Classroom etiquette
Written by Amanda Pretulac, Oct 3, 2011, 0 Comments
I have vivid memories of my high school Spanish class. I was studying the key terms in class one day, when all of a sudden I heard a spitting noise. Confused, I glanced over to see my classmate spitting dip into his empty water bottle.
Beyond disgusted, I look to my teacher for a response. She was too busy rolling her “Rs” to notice the amount of inappropriateness that was happening in front of me. I suffered 16 long weeks with the dirty dipper, as if learning a second language wasn’t enough of a challenge.
My classroom pet peeves have grown throughout my undergrad years and I suspect you have encountered at least one of these types of students in your classes. Where to begin? There is the gum-smacking student. There is the student who can’t get enough of their snack-size Cheetos and never learned the art of chewing with a closed mouth.

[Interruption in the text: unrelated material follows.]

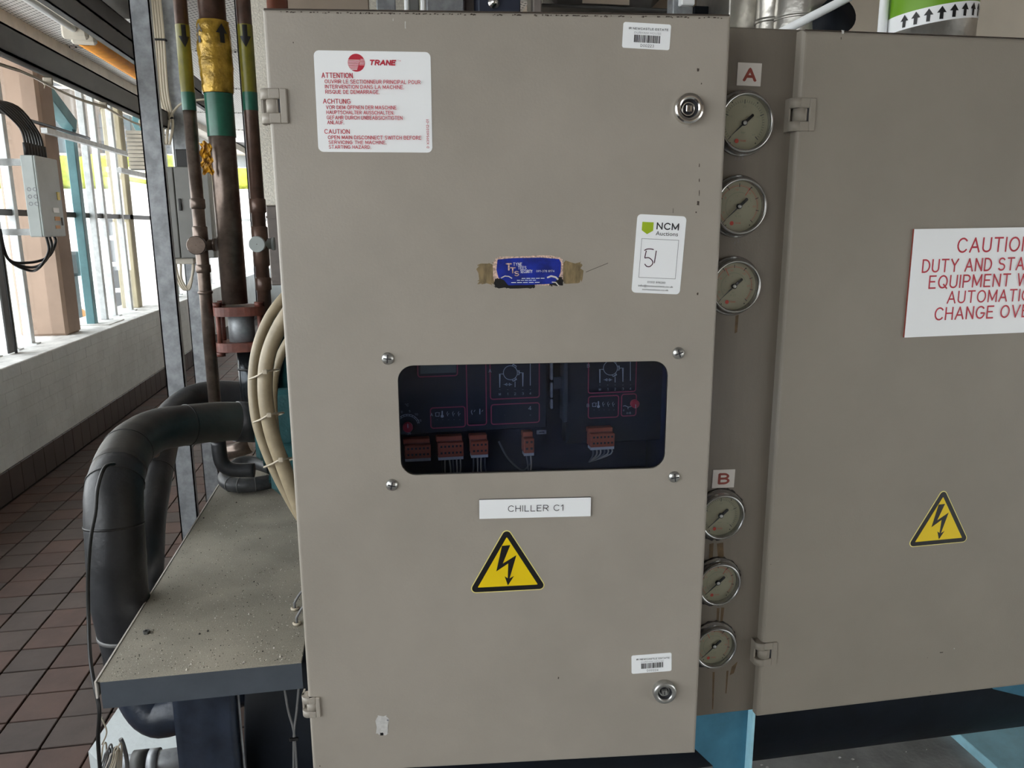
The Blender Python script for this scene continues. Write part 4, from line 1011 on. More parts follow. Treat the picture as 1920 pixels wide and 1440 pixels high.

Hopefully none of you have ever had to take a class with Rapunzel, who sits in front of you and throws her hair all over your desk while you’re taking notes. There is the student who answers questions so often that you’d think you were on an episode of “Jeopardy.” Or maybe you’ve endured a class period next to the heavy smoker who emulates Pigpen from Charlie Brown? And don’t even get me started on the etiquette of group work.
If many of your classes are a few hours like mine, you’ll find yourself surrounded by your classmates for a good portion of your day. Getting through the semester is hard enough without these little disruptions that could easily be prevented in class. From personal experience, I recommend these tips to help the above situations:
- Next class, offer the gum-smacker a Tic-Tac.
- When your three-hour class resumes after a break, escape Rapunzel’s locks by moving to another desk far, far away.
- As for the “Jeopardy” contestant, if you can’t beat ‘em, join ‘em. Or, create a tally sheet and see if they can beat their top score from the previous class.
- Bring a sample-size perfume to spritz on yourself to tackle the heavy smoker’s aroma.
Showing up for each class sends a message to your professor that you are a dedicated student. But try to keep your peers in mind, too, by being polite and respectful of their personal boundaries.
If you can’t make it through a class without tearing through a whole box of Kleenex, perhaps you should have stayed home. Or if you can’t help sitting through lecture without texting back every time your phone vibrates, please shut it off and give yourself, and your classmates, some peace of mind.